Midday in summer is the worst time — busy, loud, and hot. The canals become a traffic jam of tour boats, pedal boats, and rental kayaks. If you are visiting in July or August and want any sense of tranquillity on the water, an early start is not optional.
As for the best time of year, that depends on what you are after:
- Spring (April to May): The classic choice. Mild weather, longer days, and the tulip season running in parallel. Busy, but for good reason.
- Summer (June to August): Warm and lively, but the canals are at their most crowded. Go early or go late.
- Autumn (September to October): Underrated. The crowds thin, the light turns amber, and the canal-side trees are spectacular.
- Winter (November to February): Cold and quiet. If the canals freeze — which happens rarely — it becomes something else entirely. The Amsterdam Light Festival, typically running from late November into January, turns an evening canal ride into one of the most striking things to do in Amsterdam all year.
How much does a canal boat tour in Amsterdam cost?
A standard one-hour guided canal tour in Amsterdam costs roughly 15 to 25 euros per adult, depending on the operator and whether drinks are included. Renting a small electric boat for two to four hours typically runs between 70 and 120 euros for the whole boat, making it cost-competitive with guided tours once you split the price across a group.
Private charters are significantly more expensive, often starting at 200 to 300 euros for a two-hour trip, but they include a skipper and usually allow you to bring your own food and drink. Kayak rentals sit at the lower end of the price range, typically around 15 to 20 euros per hour per boat.

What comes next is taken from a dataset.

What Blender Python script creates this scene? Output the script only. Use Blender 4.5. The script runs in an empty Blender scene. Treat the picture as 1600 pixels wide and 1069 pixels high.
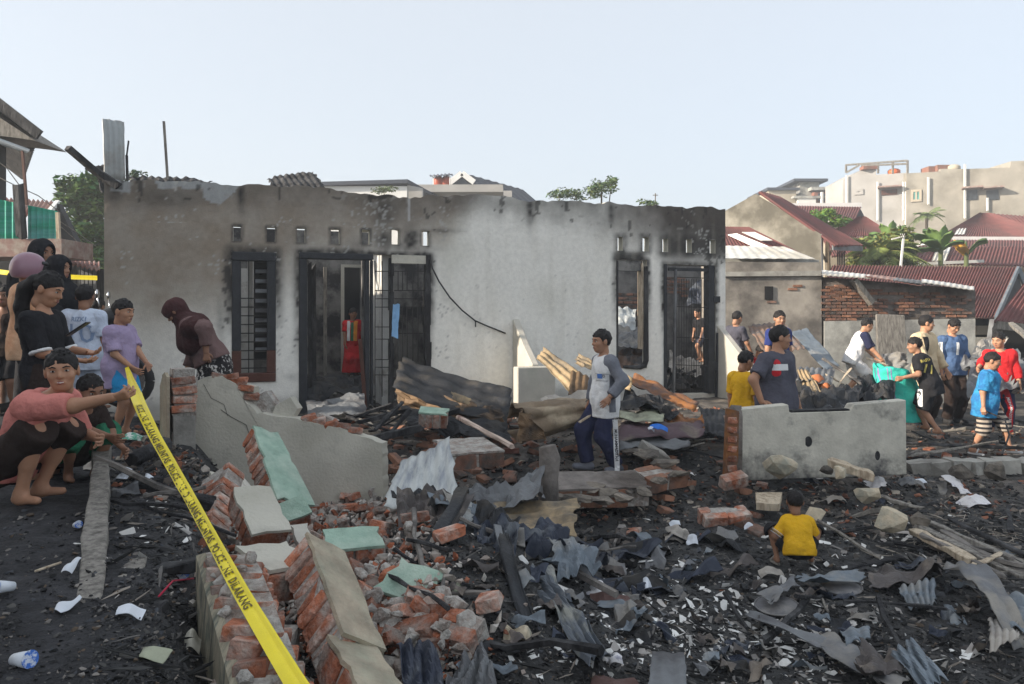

A few things that affect the price:
- Time of year — summer rates are higher across all categories
- Time of day — evening and sunset slots often carry a premium
- Whether food, drinks, or a live guide are included
- Advance booking versus walk-up — booking ahead is almost always cheaper and avoids disappointment in peak season
Are there canal rides worth taking that tourists mostly miss?
Yes. The eastern harbour area — the Oostelijke Eilanden, including Java Island, KNSM Island, and Borneo Island — offers a completely different canal experience from the historic centre. These former industrial docklands are now home to striking contemporary architecture, working houseboats, and almost no tour boats. It feels like a different city, and it is genuinely worth seeking out.
The Jordaan’s smaller side canals are another underrated option. The Bloemgracht and Egelantiersgracht in particular are quieter than the main ring canals, lined with some of the most beautiful 17th-century houses in Amsterdam, and rarely crowded even in peak summer.
Further out, the canals of Amsterdam Noord — accessible by crossing the IJ — offer a semi-rural, almost village-like experience that surprises most visitors. Combine a canal ride there with a visit to the neighbourhood’s creative spaces and you have a full afternoon that has nothing to do with the standard tourist trail.
The honest insider tip: the best canal rides in Amsterdam are often the ones where you stop treating the water as a sightseeing conveyor belt and start treating it as a place to actually be for a while.
How Klagen Niet Klagen helps you get more out of Amsterdam
Finding honest, experience-based advice about things to do in Amsterdam is harder than it should be. Most content is written for tourists who will visit once, not for people who want to understand what the city is actually like. Klagen Niet Klagen exists to fill that gap — with commentary written from over three decades of living, working, and building something real in Amsterdam.
- Long-form essays and opinion pieces on Amsterdam city life, written by someone with genuine skin in the game
- Honest takes on what is worth your time and what is overrated — no tourism board influence, no advertorial pressure
- Cultural context that helps you understand Amsterdam beyond the surface, whether you are visiting, living here, or just curious
- A consistent editorial voice you can actually trust
If you want more of this, the full blog archive is the place to start. Pull up a chair, or better yet, pull up a canal-side terrace.
And while you are planning your time on the water, consider spending an evening off it — at Boom Chicago, Amsterdam’s long-running English-language comedy theatre. Founded in 1993, Boom Chicago has been making Amsterdam audiences laugh for over thirty years, with sharp improvisation and sketch comedy that captures the city’s contradictions better than any canal tour commentary ever could. Check the current shows and agenda and make a night of it.
Frequently Asked Questions
Do I need any experience or a license to rent a self-drive electric canal boat in Amsterdam?
No license is required to rent a small electric canal boat in Amsterdam — most rental companies allow anyone to take the helm after a brief on-the-spot orientation from staff. That said, it helps to be comfortable with basic spatial awareness and to read up on Dutch waterway right-of-way rules before you set off, as the canals can get busy and larger vessels always have priority. Most reputable rental companies provide a simple briefing and a map, so even complete beginners manage just fine.
What's the biggest mistake first-time visitors make when booking a canal ride?
The most common mistake is leaving it until the day of the visit, especially in summer — popular rental companies and guided tours can be fully booked days in advance, and walk-up availability during peak season is unreliable. A close second is booking the midday slot out of convenience, which is exactly when the canals are at their most congested. Book early in the day or for the evening, and secure your spot at least a few days ahead to avoid disappointment.
Can I bring food and drinks on a canal boat in Amsterdam?
For self-rented electric boats and private charters, bringing your own food and drinks is not only allowed but actively encouraged — a canal picnic with cheese, bread, and a cold drink is a quintessentially Amsterdam experience. Guided tour boats vary by operator: some include drinks as part of the ticket price, others allow you to bring your own, and a few have onboard bars. Always check the specific policy when booking, particularly if you are planning around a special occasion.